The following are the most recent Fair Housing updates and news you need to be aware of as an income property owner or property manager. We invite you to check back periodically as we update this section regularly.

  • Criminal record screening The Department of Housing and Urban Development (HUD) has announced new guidance explaining how criminal background checks on housing applicants may have disparate impact on people of color since people of color are more likely to be charged with drug-related crimes and hence have a higher incarceration rate than white people. Landlords and property managers should now avoid using arrest records and one-strike prohibitions in their tenant screening process. Landlords and property managers should instead consider the “nature, severity and recency” of any criminal offenses and convictions and focus on crimes that pose real danger to the safety and health of other tenants. Property managers should employ consistent and objective criteria for individual assessments.
  • Limited English proficiency Any form of language discrimination may be classified, under the FHA, as discrimination based on race or national origin. According to HUD, any discrimination against persons with limited English proficiency (LEP) may violate the FHA. Refusing to allow time to translate housing documents—including applications, notices and contracts—may result in disparate discrimination leading to fines and civil action by housing applicants. Landlords and managers should be consistent in the application of screening and tenancy policies to remain on the right side of the law.
  • Source of income – Discrimination based on source of income is now prohibited in many states and cities. For example, in some localities, landlords can no longer refuse to rent to a prospective tenant because a substantial amount of their income comes from alimony, rental assitance, welfare or government subsidies. Even if state or local law does not specify source of income as a basis of rental discrimination, landlords would be wise to avoid using source of income in their screening process to avoid unecessary legal action.
  • Familial status – Unless your rental property qualifies as “housing for older persons”, you cannot refuse rent to any family because they have children.
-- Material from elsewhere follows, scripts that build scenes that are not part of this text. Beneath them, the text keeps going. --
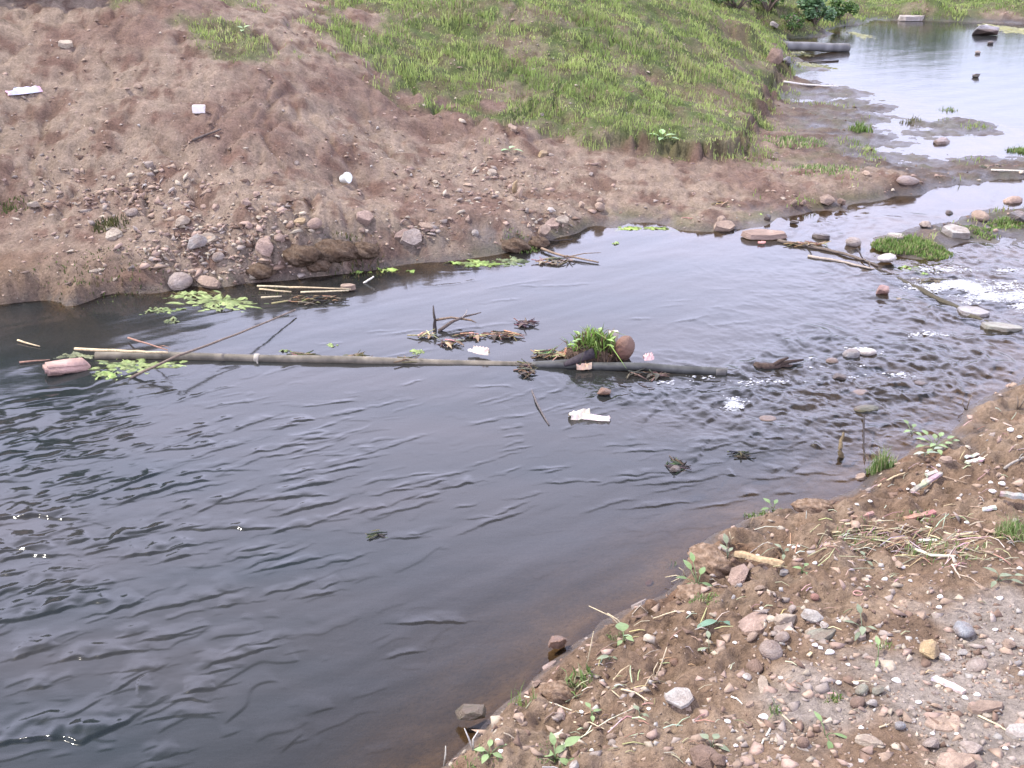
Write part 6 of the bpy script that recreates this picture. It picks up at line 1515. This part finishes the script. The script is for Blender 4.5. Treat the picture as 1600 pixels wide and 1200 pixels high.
bush(1150, 14, 1.3, .55, 1500, .07, 'broad dark green shrub behind the shoulder of the mound', 604, DKG + MG)
bush(1200, 18, 1.1, .5, 1300, .07, 'dark green shrub between the mound and the big leaved bush', 605, MG)
bush(0, 0, 3.2, .9, 5000, .10, 'low hedge like shrub on the far side of the pond', 606, MG, loc=(10.6, 30.2, .45))
bush(0, 0, 3.0, .8, 2000, .10, 'rounded shrub on the far side of the pond beside the hedge like one', 607, LG, loc=(13.6, 30.6, .45))
bush(0, 0, 3.0, 1.0, 2000, .10, 'yellowish shrub on the far side of the pond at the picture edge', 608, [(.20, .22, .04), (.26, .26, .06), (.12, .15, .04)], loc=(16.6, 31.2, .5))
# the big tree in the corner whose dark crown the still water mirrors
def tree(loc, label, seed, w, h, n, cols, leaf=.13):
    rg = random.Random(seed); root = empty('tree', loc); mb = MB(); top = Vector((rg.uniform(-.2, .2), 0, h * .62)); cs = []
    mb.tube(lerp_path([Vector((0, 0, -.3)), Vector((.05, .02, h * .25)), top], 4, .03), [.16 - .009 * i for i in range(9)], 10, (.10, .08, .065))
    for i in range(18):
        a = rg.uniform(0, 6.28); r = math.sqrt(rg.random()) * w * .46; zz = rg.uniform(.10, .92) * h; c = Vector((r * math.cos(a), r * math.sin(a), zz)); st = Vector((.05, .02, min(zz * .6, h * .55)))
        cs.append((c.x, c.y, c.z, rg.uniform(.55, .95) * w * .22)); mb.tube([st, st.lerp(c, .5) + Vector((0, 0, .1)), c], [.06, .045, .015], 6, (.10, .08, .065))
    mb.obj('trunk', M_WOOD, root, True); crown('crown', root, n, cs, leaf, cols, seed); return tag(root, label, 'tree')
tree((-7.4, 13.9, 1.75), 'dark leafy tree at the top corner over the bare slope', 701, 3.2, 2.1, 13000, DKG, .17)
bush(0, 0, 2.5, 1.65, 10000, .16, 'dark shrub crouching at the foot of the corner tree', 703, DKG, loc=(-5.75, 13.2, 1.55))
bush(0, 0, 1.9, 1.05, 7000, .15, 'lower dark shrub beyond the crest beside the corner tree', 704, DKG, loc=(-4.75, 13.1, 1.5))
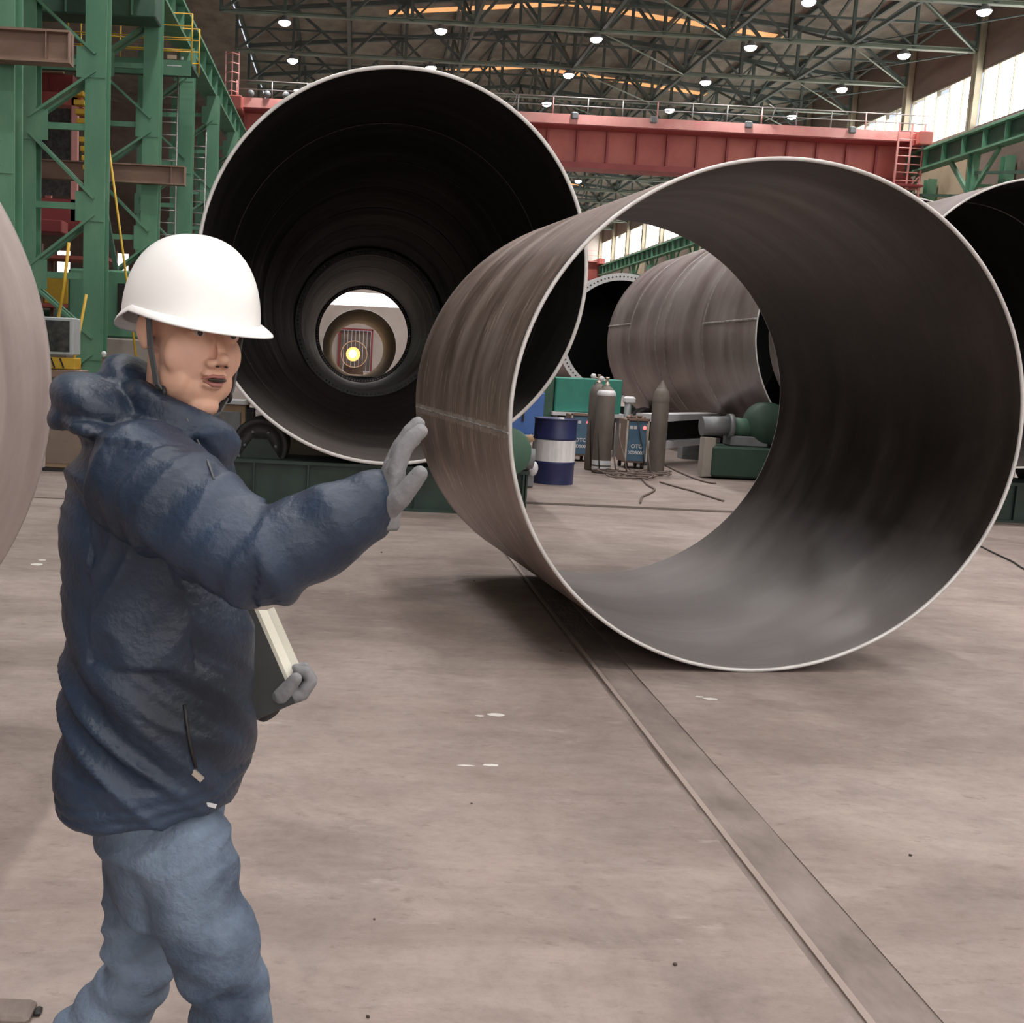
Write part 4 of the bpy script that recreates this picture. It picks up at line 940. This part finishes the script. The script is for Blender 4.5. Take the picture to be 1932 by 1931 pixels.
for x in (gx0+.3, gx1-.3):
    MB().cbox(x-.3, x+.3, -1.6, 1.9, 11.64, 12.2, .04).obj('end_truck', M['redpaint'], t)
    for y in (-1.2, 1.5): MB().lathe([(.0001, -.07), (.2, -.07), (.2, .07), (.0001, .07)], 20, (x-.1 if x < 0 else x+.05, y, 11.72), 'X').obj('wheel', M['mach'], t)
# right end ladder tower (cage) and left end ladder cage
for k, (xa, lab) in enumerate(((gx1-.75, ''),)):
    for dx in (0, .55, 1.1): MB().bar((xa-.6+dx, -1.3, 8.6), (xa-.6+dx, -1.3, 12.5), .07, .07).obj('access_post', M['pink'], t)
    for i in range(11): MB().tube([(xa-.6, -1.3, 8.8+i*.34), (xa+.5, -1.3, 8.8+i*.34)], .025, 6).obj('access_rung', M['pink'], t)
    MB().bar((xa-.6, -1.3, 9.2), (xa+.5, -1.3, 10.4), .04, .04).obj('access_brace', M['pink'], t); MB().cbox(xa-2.0, xa+.6, -1.5, -.3, 9.9, 10.0, .01).obj('landing', M['reddk'], t)
xa = gx0-.15
for dx in (0, .28, .55): MB().bar((xa+dx, -1.3, 11.9), (xa+dx, -1.3, 14.0), .05, .05).obj('cage_post', M['pink'], t)
for i in range(6): MB().tube([(xa, -1.3, 12.0+i*.38), (xa+.275, -1.55, 12.0+i*.38), (xa+.55, -1.3, 12.0+i*.38)], .025, 6).obj('cage_hoop', M['pink'], t)
for x in (.9, 1.6, 2.4, 3.1): MB().ell((gx0+x, -1.0, 12.42), (.16, .12, .16), 10).obj('signal_lamp', M['mach'], t)
# farther crane
t = thing('overhead_crane', 'second, far red crane girder below the bright left end of the clerestory', 'crane', (0, 112, 0))
MB().box(gx0, gx1, 0, .9, 10.3, 11.9).obj('girder', M['redpaint'], t); MB().box(gx0, gx1, -.1, 1.0, 10.15, 10.3).obj('bottom_flange', M['reddk'], t); MB().box(gx0, gx1, -.7, 0, 11.9, 12.0).obj('walkway', M['pink'], t)
railing(t, gx0, gx1, -.65, 12.0, 1.0, 16, M['pink'], 2)
for x in (gx0+.3, gx1-.3): MB().cbox(x-.3, x+.3, -1.6, 1.9, 11.64, 12.2, .04).obj('end_truck', M['redpaint'], t)

# ------------------------------------------------------------------ the man
def fuse(mb, voxel, smooth=6, fac=.5, disp=None):
    """voxel-union of closed pieces, smoothed; disp(co, no) -> offset along the normal"""
    me = bpy.data.meshes.new('tmp'); me.from_pydata(mb.v, [], mb.f); me.update()
    o = bpy.data.objects.new('tmp', me); COL.objects.link(o)
    r = o.modifiers.new('r', 'REMESH'); r.mode = 'VOXEL'; r.voxel_size = voxel; r.use_smooth_shade = True
    if smooth:
        s = o.modifiers.new('s', 'SMOOTH'); s.iterations = smooth; s.factor = fac
    dg = bpy.context.evaluated_depsgraph_get(); out = bpy.data.meshes.new_from_object(o.evaluated_get(dg))
    bpy.data.objects.remove(o); bpy.data.meshes.remove(me)
    if disp:
        nr = [v.normal.copy() for v in out.vertices]
        for v, n in zip(out.vertices, nr): v.co += n*disp(v.co, n)
        out.update()
    out.polygons.foreach_set('use_smooth', [True]*len(out.polygons))
    return out
def part(name, me, m, parent):
    me.materials.clear(); me.materials.append(m); me.name = name
    return link_mesh(name, me, parent)
man = thing('person', 'man in navy hooded jacket, faded jeans and white hard hat, raising one arm', 'person', (0, 0, 0))
MY = 2.05
def X(px, py=1200, Y=MY): return W(px, py, Y).x
def Z(py, px=300, Y=MY): return W(px, py, Y).z

# head frame
HA = R_(40)
fw = Vector((math.sin(HA), -math.cos(HA), -.06)).normalized(); rt0 = Vector((math.cos(HA), math.sin(HA), 0)); 
rt = (-rt0+Vector((0, 0, .04))).normalized(); upv = rt.cross(fw).normalized(); upv = -upv if upv.z < 0 else upv
HO = W(360, 623, MY)
def h(x, y, z): return HO+rt*x+fw*y+upv*z
HR = Matrix((rt, fw, upv)).transposed()
body = MB()
def h(x, y, z): return HO+rt*x*1.13+fw*y*1.05+upv*z*1.06
def he(c, r, n=18): body.ell(h(*c), (r[0]*1.13, r[1]*1.05, r[2]*1.06), n, HR)
he((0, -.012, .035), (.074, .095, .092), 24); he((0, .03, -.035), (.064, .060, .080), 24); he((0, .028, -.092), (.052, .056, .046)); he((0, .060, -.124), (.028, .024, .020))
for s in (-1, 1):
    he((s*.034, .046, -.040), (.037, .025, .042)); he((s*.030, .080, .020), (.028, .013, .010)); he((s*.040, .02, -.085), (.022, .05, .036))
    he((s*.0135, .097, -.050), (.010, .012, .008), 12)
    he((s*.074, -.012, -.012), (.010, .020, .031), 12); he((s*.079, -.018, -.004), (.006, .018, .026), 12)
    he((s*.031, .073, -.004), (.017, .014, .010), 12)
body.loft([(h(0, .078, .012), rt*.008, upv*.012), (h(0, .094, -.012), rt*.009, upv*.010), (h(0, .106, -.034), rt*.012, upv*.011), (h(0, .104, -.047), rt*.013, upv*.008)], 12)
he((0, .110, -.042), (.0115, .011, .0105), 12)
he((0, .0885, -.0685), (.025, .012, .0065), 12); he((0, .086, -.0865), (.021, .012, .0075), 12); he((0, .086, -.060), (.020, .011, .012), 12)
NK = W(335, 800, MY+.02)
body.limb([h(0, -.035, -.03), h(0, -.03, -.11), NK, NK+Vector((-.02, .0, -.10))], [.056, .057, .060, .10], 20, (0, 1, 0))
# trunk and limbs under the clothes, hands
PEL = Vector((X(300), 2.08, Z(1540))); CH = Vector((X(270), 2.08, Z(1000)))
body.loft([(Vector((X(300), 2.08, Z(1640))), Vector((.07, 0, 0)), Vector((0, .11, 0))), (PEL, Vector((.09, 0, 0)), Vector((0, .125, 0))), (Vector((X(285), 2.08, Z(1300))), Vector((.10, 0, 0)), Vector((0, .13, 0))), (CH, Vector((.115, 0, 0)), Vector((0, .16, 0))), (Vector((X(285), 2.08, Z(860))), Vector((.08, 0, 0)), Vector((0, .15, 0))), (NK, Vector((.05, 0, 0)), Vector((0, .06, 0)))], 24)
SH = W(262, 905, 1.87); EL = W(492, 1062, 1.74); WR = W(722, 935, 1.76)
SHL = W(330, 900, 2.26); ELL = W(395, 1170, 2.32); WRL = W(492, 1322, 2.22)
body.limb([SH, SH.lerp(EL, .5), EL], [.055, .050, .042]); body.limb([EL, EL.lerp(WR, .4), WR, WR+(WR-EL).normalized()*.03], [.042, .040, .028, .027])
body.limb([SHL, SHL.lerp(ELL, .5), ELL], [.055, .050, .042]); body.limb([ELL, ELL.lerp(WRL, .4), WRL], [.042, .040, .028])
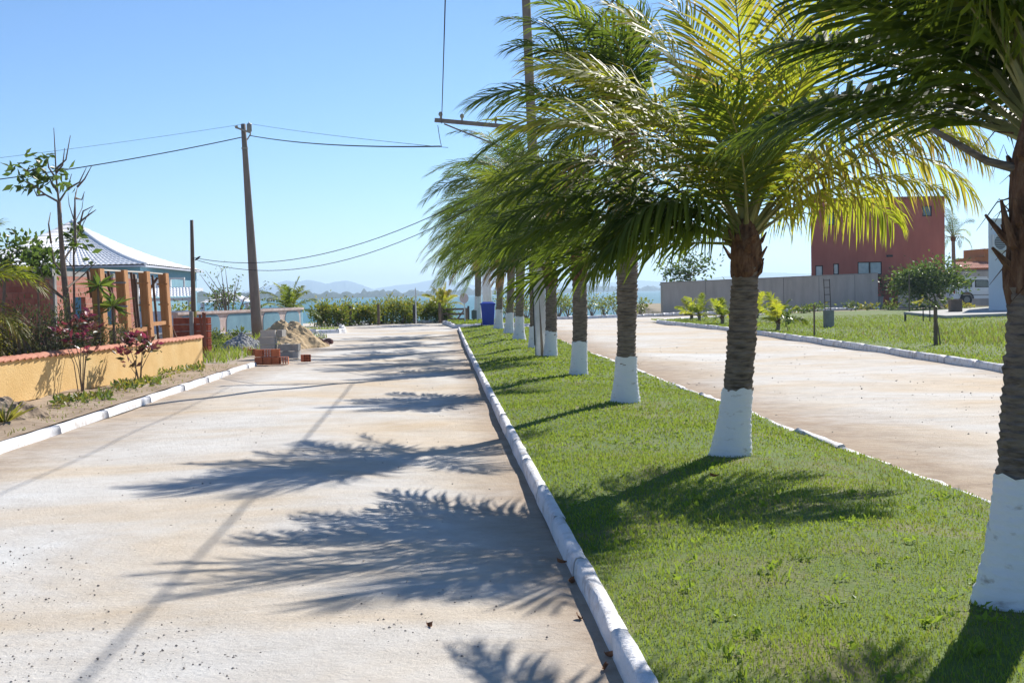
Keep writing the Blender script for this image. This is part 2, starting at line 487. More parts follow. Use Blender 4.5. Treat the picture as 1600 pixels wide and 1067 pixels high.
# ------------------------------------------------------------------ kerbs
def kerb(name, P, w, h, pitch, seed, side=1, m=None, gaps=(), lump=0.012, tilt=0.02, base=True):
    """row of limewashed kerb stones along the points P (road-side foot); side=+1: stone lies to the right of the walk"""
    r = np.random.default_rng(seed)
    P = np.array([(p[0], p[1]) for p in P], float)
    seg = np.linalg.norm(np.diff(P, axis=0), axis=1); cum = np.concatenate([[0], np.cumsum(seg)])
    def pt(s): return np.array([np.interp(s, cum, P[:,0]), np.interp(s, cum, P[:,1])])
    bed = MB()
    sB = np.linspace(0, cum[-1], max(4, int(cum[-1]/1.5)))
    G = []
    for s in sB:
        p = pt(s); t = pt(min(s+.3, cum[-1]))-pt(max(s-.3, 0)); t /= np.linalg.norm(t); n = np.array([t[1], -t[0]])*side
        G.append([(*(p+n*.02), -.05), (*(p+n*.02), h*.35), (*(p+n*(w-.02)), h*.35), (*(p+n*(w-.02)), -.05)])
    bed.grid(np.array(G))
    K = struct(name, bed.mesh(name, CONC))
    prof = [(-.03, -.04), (0.0, .45), (0.05, .82), (0.18, .975), (.5, 1.01), (.82, .97), (.96, .8), (1.0, .4), (1.0, -.04)]
    s = 0.0
    i = 0
    while s < cum[-1]-.15:
        l = pitch*(.85+.3*r.random())
        if any(a < s+l/2 < b for a, b in gaps): s += l; continue
        e = min(s+l-.004, cum[-1])
        n_s = 6
        dh = r.normal()*tilt; dw = r.normal()*tilt*.6
        rings = []
        for q in range(n_s):
            u = q/(n_s-1)
            ss = s+(e-s)*u
            p = pt(ss); t = pt(min(ss+.2, cum[-1]))-pt(max(ss-.2, 0)); t /= np.linalg.norm(t); n = np.array([t[1], -t[0]])*side
            k = 0.993 if q in (0, n_s-1) else 1.0
            rings.append([(*(p+n*(w*(.5+(a-.5)*(k if zz > 0 else 1))+dw+r.normal()*lump*.5)), max(-.04, h*zz*(k if zz > .5 else 1)+(dh+r.normal()*lump)*(zz > .2))) for a, zz in prof])
        mb = MB(); mb.grid(np.array(rings))
        np_ = len(prof)
        mb.F.append((np.array([list(range(np_))]), 0)); mb.F.append((np.array([list(range(np_))[::-1]])+np_*(n_s-1), 0))
        link('kerb_stone', mb.mesh('kerb_stone', m or KERBW, True), K)
        s += l; i += 1
    return K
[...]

Neither can you direct or “steer” families with children to specific units that you believe to be more “kid-friendly”. Even if a housing provider has the best interest of the tenant in mind, steering a housing applicant or tenant due to familial status is unlawful and can result in fines, claims and civil penalties.

State and local Fair Housing laws

Most states have additional protected classes, such as sexual orientation, gender identity, source of income, age, political affiliation and student status. It’s important to adhere to all federal Fair Housing laws but just as important to follow Fair Housing laws on a state and local level. Failing to adhere to state and local statutes of the Fair Housing Act can lead to civil penalities, fines and prosecution.

State laws also address practical matters such as lease terms and conditions, eviction guidelines and statutes, rent payment and collection, security deposits, management of rental income, and the rights and and responsibilities of tenants and landlords. Learn more about landlord-tenant laws in your state.

Fair housing laws vary from state to state, so you may want to consult with an attorney to determine if there are additional anti-discrimination provisions governing rentals in your community.